Savings & Investment

Small Investors Pitch – Be Creative In Your Market!

Even if you’re not a gambler or not at all interested in the point spread between two NFL teams, what would you think the odds of success in car-crazy LA would be for a new parking garage? A cinch, sure.

And what would the odds be of your financial success for owning a parking garage as compared to a rental apartment in a long-standing car-culture city?

Would you not bet on the parking lot? This is, after all, the uncrowned king of the auto (as anyone who has had the misfortune to drive there can tell you).

The unexpected news from LA is that some parking lots (apparently without a lot of cars in them) are being sold to build a couple thousand apartments.

This is not directly applicable to small investors who are unlikely to have the funds to build multi-apartment deals (or perhaps parking lots, either). But it is an interesting development worth taking another look at.

Why is this happening in this car-crazy city?

Suburbanites are apparently and unexpectedly willing to trade in their cars to be closer to what they have as an excuse for a downtown (LA’s not the best and the brightest version of a downtown).

What this means for small investors are some signs or signals.

In LA, reports are that many locals think the Staples Center arena that is home to the Lakers and other teams helped prompt a new interest in downtown more than a decade ago.
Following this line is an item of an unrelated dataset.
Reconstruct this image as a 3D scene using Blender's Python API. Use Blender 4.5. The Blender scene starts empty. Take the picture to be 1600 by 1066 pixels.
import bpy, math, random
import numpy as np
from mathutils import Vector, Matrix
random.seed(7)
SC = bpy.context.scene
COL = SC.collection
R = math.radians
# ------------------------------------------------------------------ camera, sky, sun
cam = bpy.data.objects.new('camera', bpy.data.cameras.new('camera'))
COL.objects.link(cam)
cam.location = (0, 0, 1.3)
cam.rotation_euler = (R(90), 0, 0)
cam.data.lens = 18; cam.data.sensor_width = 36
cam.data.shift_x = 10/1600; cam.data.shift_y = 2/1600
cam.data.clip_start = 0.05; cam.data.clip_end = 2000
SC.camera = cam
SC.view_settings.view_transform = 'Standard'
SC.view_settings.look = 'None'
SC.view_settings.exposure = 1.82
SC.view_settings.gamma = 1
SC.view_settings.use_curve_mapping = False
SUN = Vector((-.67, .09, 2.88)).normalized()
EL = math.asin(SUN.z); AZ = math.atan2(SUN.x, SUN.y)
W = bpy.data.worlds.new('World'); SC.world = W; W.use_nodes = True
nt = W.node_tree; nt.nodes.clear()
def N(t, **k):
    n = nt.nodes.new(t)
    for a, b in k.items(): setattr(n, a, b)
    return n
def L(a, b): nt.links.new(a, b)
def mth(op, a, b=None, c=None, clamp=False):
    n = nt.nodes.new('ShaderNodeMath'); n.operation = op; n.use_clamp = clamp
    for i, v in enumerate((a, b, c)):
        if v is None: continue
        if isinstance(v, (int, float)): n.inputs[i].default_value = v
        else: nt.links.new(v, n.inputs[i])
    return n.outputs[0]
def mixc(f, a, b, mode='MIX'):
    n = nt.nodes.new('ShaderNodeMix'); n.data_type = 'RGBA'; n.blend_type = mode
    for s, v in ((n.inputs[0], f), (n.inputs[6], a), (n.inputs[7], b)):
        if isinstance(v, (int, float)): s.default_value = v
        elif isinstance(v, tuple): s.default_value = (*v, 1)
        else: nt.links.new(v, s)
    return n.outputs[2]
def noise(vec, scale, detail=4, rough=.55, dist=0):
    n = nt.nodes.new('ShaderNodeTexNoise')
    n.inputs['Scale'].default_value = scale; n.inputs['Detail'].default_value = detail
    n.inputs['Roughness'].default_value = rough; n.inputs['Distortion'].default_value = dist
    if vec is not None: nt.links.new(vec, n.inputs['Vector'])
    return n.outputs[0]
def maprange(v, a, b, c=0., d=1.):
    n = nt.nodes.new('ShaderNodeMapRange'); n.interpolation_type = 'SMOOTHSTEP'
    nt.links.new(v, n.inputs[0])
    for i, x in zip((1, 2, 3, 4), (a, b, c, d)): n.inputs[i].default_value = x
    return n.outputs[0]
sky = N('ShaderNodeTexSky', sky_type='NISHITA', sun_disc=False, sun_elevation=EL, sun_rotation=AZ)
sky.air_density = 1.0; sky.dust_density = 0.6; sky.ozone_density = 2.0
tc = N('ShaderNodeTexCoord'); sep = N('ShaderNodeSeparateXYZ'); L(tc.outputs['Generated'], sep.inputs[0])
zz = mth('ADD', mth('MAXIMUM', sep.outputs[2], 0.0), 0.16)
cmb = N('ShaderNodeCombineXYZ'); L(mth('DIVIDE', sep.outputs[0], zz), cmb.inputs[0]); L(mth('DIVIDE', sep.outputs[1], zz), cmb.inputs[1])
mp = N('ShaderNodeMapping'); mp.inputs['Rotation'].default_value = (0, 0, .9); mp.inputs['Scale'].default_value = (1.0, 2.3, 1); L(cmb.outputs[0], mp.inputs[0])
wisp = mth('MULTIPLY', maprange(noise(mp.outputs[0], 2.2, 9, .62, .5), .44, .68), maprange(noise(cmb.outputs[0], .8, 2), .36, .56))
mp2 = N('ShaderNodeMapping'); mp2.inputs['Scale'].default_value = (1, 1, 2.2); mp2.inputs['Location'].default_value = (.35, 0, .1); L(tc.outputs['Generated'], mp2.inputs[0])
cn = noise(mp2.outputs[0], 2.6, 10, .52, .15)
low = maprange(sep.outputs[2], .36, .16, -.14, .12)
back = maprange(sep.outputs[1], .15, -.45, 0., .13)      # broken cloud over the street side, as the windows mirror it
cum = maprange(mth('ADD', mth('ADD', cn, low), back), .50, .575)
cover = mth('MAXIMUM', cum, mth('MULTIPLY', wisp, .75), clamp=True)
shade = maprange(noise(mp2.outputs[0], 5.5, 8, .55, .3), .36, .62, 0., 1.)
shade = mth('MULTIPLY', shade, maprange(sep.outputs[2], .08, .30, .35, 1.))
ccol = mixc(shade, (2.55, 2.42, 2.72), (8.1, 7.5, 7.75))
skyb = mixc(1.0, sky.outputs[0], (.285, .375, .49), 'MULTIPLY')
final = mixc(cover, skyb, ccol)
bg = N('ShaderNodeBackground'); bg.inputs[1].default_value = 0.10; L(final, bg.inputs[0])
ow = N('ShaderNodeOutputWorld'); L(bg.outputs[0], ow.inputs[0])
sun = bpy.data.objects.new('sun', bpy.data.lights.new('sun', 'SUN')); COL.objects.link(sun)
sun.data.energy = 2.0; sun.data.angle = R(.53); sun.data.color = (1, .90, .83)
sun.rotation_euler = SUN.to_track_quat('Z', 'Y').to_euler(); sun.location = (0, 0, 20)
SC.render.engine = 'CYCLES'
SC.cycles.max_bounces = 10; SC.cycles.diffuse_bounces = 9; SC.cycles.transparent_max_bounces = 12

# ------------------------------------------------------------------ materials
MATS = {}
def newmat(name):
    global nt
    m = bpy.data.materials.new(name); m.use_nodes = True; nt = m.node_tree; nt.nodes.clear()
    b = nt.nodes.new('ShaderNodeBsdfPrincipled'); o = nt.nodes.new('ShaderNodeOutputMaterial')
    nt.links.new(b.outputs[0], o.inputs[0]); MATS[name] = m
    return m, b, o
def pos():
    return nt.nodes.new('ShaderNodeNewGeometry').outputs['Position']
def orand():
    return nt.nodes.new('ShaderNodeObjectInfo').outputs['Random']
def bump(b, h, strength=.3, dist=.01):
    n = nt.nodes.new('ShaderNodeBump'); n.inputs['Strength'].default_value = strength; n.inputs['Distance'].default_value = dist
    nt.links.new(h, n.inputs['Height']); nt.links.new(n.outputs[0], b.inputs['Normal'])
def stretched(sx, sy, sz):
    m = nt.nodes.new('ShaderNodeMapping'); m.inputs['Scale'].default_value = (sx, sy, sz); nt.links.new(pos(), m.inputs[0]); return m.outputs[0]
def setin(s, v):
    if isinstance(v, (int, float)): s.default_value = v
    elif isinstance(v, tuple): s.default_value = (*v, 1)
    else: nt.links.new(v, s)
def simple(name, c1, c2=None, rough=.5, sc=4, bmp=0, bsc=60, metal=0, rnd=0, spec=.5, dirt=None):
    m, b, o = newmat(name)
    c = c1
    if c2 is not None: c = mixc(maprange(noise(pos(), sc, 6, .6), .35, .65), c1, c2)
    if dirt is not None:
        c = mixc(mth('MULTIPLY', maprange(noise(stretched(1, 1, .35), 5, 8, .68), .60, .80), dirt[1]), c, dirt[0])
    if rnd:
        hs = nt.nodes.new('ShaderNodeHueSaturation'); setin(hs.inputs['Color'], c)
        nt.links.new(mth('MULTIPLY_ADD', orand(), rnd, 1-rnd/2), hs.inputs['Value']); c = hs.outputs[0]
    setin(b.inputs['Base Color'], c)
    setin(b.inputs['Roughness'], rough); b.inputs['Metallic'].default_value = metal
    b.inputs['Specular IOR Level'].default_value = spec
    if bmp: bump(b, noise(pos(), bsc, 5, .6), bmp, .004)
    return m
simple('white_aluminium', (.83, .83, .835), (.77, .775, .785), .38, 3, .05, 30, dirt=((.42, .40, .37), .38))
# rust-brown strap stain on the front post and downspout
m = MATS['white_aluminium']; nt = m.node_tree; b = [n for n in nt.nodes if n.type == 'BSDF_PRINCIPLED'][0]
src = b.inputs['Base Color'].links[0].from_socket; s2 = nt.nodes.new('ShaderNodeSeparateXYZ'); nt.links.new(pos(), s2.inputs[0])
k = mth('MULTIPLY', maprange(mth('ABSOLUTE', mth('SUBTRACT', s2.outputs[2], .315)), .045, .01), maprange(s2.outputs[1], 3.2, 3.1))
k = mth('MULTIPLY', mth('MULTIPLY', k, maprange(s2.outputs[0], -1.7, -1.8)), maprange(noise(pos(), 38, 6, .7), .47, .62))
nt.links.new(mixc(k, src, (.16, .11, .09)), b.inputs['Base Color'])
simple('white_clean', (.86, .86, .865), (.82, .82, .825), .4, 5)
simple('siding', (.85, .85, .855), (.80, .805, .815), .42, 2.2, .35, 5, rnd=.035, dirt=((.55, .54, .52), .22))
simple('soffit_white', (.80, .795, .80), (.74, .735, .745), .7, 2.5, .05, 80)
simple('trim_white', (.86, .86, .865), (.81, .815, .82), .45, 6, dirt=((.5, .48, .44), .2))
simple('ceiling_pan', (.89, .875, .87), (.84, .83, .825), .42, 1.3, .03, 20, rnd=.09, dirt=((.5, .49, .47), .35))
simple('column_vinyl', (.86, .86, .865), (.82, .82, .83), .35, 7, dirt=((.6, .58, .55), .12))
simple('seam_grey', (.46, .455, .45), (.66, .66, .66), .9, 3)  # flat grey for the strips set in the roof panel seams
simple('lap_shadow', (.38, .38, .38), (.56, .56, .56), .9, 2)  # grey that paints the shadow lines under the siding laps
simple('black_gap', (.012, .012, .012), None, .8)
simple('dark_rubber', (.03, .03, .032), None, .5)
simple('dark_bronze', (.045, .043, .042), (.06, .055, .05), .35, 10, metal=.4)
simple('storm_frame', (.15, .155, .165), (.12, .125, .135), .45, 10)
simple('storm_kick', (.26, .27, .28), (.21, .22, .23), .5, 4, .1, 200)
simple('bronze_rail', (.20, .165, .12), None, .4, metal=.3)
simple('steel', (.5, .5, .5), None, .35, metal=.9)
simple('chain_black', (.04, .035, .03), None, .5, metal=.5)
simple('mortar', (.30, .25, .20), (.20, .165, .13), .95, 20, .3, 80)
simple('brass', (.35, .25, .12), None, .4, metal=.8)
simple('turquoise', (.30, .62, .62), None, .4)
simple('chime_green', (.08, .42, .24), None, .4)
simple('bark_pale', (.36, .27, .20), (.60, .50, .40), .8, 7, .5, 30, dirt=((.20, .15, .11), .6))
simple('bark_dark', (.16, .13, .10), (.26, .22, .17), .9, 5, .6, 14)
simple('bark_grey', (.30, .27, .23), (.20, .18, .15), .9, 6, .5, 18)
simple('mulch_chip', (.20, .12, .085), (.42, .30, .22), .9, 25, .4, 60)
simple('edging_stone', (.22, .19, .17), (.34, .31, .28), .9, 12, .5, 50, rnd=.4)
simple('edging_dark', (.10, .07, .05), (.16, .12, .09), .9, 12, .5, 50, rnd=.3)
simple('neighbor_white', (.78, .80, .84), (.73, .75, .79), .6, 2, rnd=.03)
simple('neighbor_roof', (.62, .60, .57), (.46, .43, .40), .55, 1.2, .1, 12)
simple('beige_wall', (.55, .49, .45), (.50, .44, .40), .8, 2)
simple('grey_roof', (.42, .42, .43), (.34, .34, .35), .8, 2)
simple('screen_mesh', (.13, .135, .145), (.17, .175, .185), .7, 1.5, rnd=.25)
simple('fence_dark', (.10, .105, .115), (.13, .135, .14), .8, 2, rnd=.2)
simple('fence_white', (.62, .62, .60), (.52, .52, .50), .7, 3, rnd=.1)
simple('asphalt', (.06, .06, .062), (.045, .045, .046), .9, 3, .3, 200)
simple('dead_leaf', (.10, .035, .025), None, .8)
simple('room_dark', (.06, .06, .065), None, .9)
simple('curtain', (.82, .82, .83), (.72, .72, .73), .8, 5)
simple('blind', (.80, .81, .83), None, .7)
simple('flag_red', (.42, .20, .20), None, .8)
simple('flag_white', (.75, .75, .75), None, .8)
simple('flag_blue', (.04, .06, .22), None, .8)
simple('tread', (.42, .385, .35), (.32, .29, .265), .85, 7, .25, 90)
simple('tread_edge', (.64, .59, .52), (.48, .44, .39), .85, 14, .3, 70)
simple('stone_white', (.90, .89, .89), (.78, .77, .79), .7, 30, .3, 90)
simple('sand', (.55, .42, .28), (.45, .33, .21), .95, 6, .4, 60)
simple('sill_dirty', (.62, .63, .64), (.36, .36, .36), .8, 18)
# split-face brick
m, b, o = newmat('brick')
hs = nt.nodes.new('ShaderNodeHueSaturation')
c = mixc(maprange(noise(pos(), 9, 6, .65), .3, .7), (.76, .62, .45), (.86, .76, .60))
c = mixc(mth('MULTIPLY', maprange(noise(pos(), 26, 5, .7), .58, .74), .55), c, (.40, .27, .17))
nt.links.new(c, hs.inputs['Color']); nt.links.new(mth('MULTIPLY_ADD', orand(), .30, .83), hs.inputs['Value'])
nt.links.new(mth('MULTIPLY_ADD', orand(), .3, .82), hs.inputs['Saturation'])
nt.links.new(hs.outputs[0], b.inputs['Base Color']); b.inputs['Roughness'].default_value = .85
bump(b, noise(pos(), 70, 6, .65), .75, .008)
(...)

But that also helped spur new restaurants and entertainment options.

Even pricy and particular Whole Foods deigned to come downtown. For health-conscious residents, this was like the Biblical manna from Heaven.

With more people attracted to downtown, the vacancy rate for apartments declined to less than three percent. Rents rose (as healthy a development for landlords as the arrival of Whole Foods for health-conscious but free-spending dieters).

This new surge of apartment building comes despite indications in some markets that oversupply is becoming the norm as vacancy rates are pushed up and rents are declining.

But there are two impressions for would-be small investors here:

  1. All markets are local, of course. So how is yours doing? In my home town of Orlando, the downtown area is obviously reviving. It used to be dominated, rent-wise, by run-downs but that has changed in recent years. Whatever the case, it’s worth taking another look. Your own market might be the same.
  2. Creativity counts. Books, magazine articles, even those old and quick-yellowing newspaper stories hammer the message home. At a time when the big buyers are crowding the moms and pops that have long been the backbone of single-family rentals, this is a time in American life when creativity in real estate investments perhaps reached a peak intensity. So it sometimes pays to take a new look with open eyes at what’s news these days. You might be surprised.